For databases, I/O response time is especially critical, especially the predictability of I/O response times. I/O jitter, the variability inherent in disk-based solutions,  is as important a factor to throughput as the average response time. A very few long outages can have a crippling effect on database throughput.

The savings in licenses, CPU time, and, most expensive of all, the savings in people time, required DBAs, systems administrators required to constantly monitor the I/O space for the database performance. From a total TCO perspective, it’s very easy to cost justify flash as best of breed for active data.

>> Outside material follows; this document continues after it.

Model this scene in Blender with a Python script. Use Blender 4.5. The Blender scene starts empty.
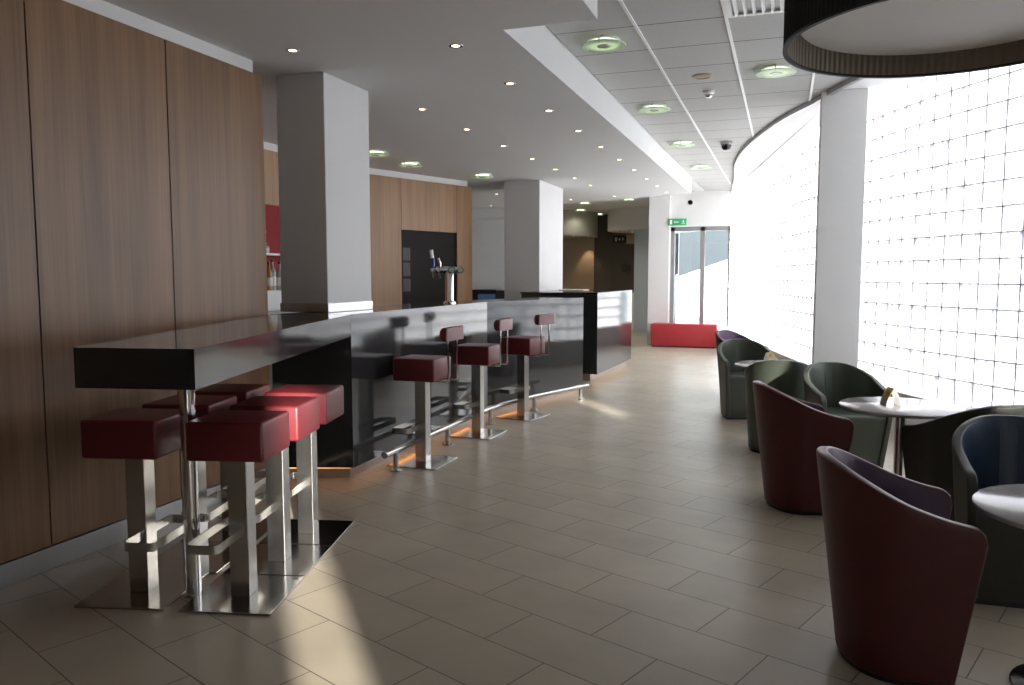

Another benefit of flash is that one can make a snapshot of the data, and use it immediately for other applications, which can’t be done with disk.  For example, if you can snapshot a copy of the production database, you can immediately have 30 developers with a full snapshot of the main production database and working straightaway on the latest full copy vs. having to wait weeks for copies of the copy to reach all the interested parties.

I/O Parallelism To Accelerate Storage Subsystem Performance

Traditional storage arrays have tried to attack the parallelization problem by having a large number of processes dedicated to parallelization. A typical array may have 16 different processes parallelizing the data. One needs extra cores and extra processing power to make this sort of parallelization work.

However, there is a significant additional performance benefit to be had in deploying parallelizing IO technology to reduce the overhead within the Server SAN architecture itself.  DataCore’s Server SAN offering is able to reduce the number of cores dramatically by enabling parallel I/O technology, which has completely rewritten all of the traditional I/O.   The performance benefits are clearly shown in the SPC-1 test shown in Table 1 below.   This benchmark compares the performance benefits of the DataCore parallel server technology and DataCore SANsymphony vs. the highest performing storage arrays.  The SPC-1 IOPS benchmark data shows an enormous increase in throughput with Datacore. The price/performance is a factor of eight or nine better and the actual amount of storage required is less.

One of the most important aspects to a designer of a system is the I/O response time. The data shows measures of 0.28 milliseconds for the DataCore Parallel Server, 0.22 for the other DataCore SAN Symphony. Compared to the other systems, it’s around four times better. The reason this is so important is that the faster that I/O, the less the processor has to wait for IO (CPU wait time), the greater the throughput through the processor and lower the parallel overhead becomes. Running in concert with this is the fact that DataCore’s parallel IO architecture achieves much lower IO response times by the use of all the many cores in today’s Intel processors and has significantly reduced the path length of each IO. This is a truly virtuous circle that leads to less storage being required (more IO throughput per drive 3-6x), far fewer processors being required (4-8x), and overall the cost per IO is reduced to 12% of the traditional high performance storage arrays.

Every benchmark, of course, has its idiosyncrasies. Every workload is different. There is a need to be careful that this test workload will be a reasonable estimation of target workload.  But the data does show that the I/O overhead for DataCore systems is very likely to be significantly less than other leading storage systems, and shows how IO architecture is key to reducing system performance.

Action Item

New approaches to advancing overall system performance must be studied and applied whenever possible. Server SAN, which moves storage closer to processors without giving up shared data access, is one advance. Deploying flash-based storage devices is another, especially in situations that demand either predictable database performance or large numbers of live copies. Finally, new technologies for increasing I/O parallelism such as DataCore’s Parallel IO can amplify the benefits of Server SAN and flash storage.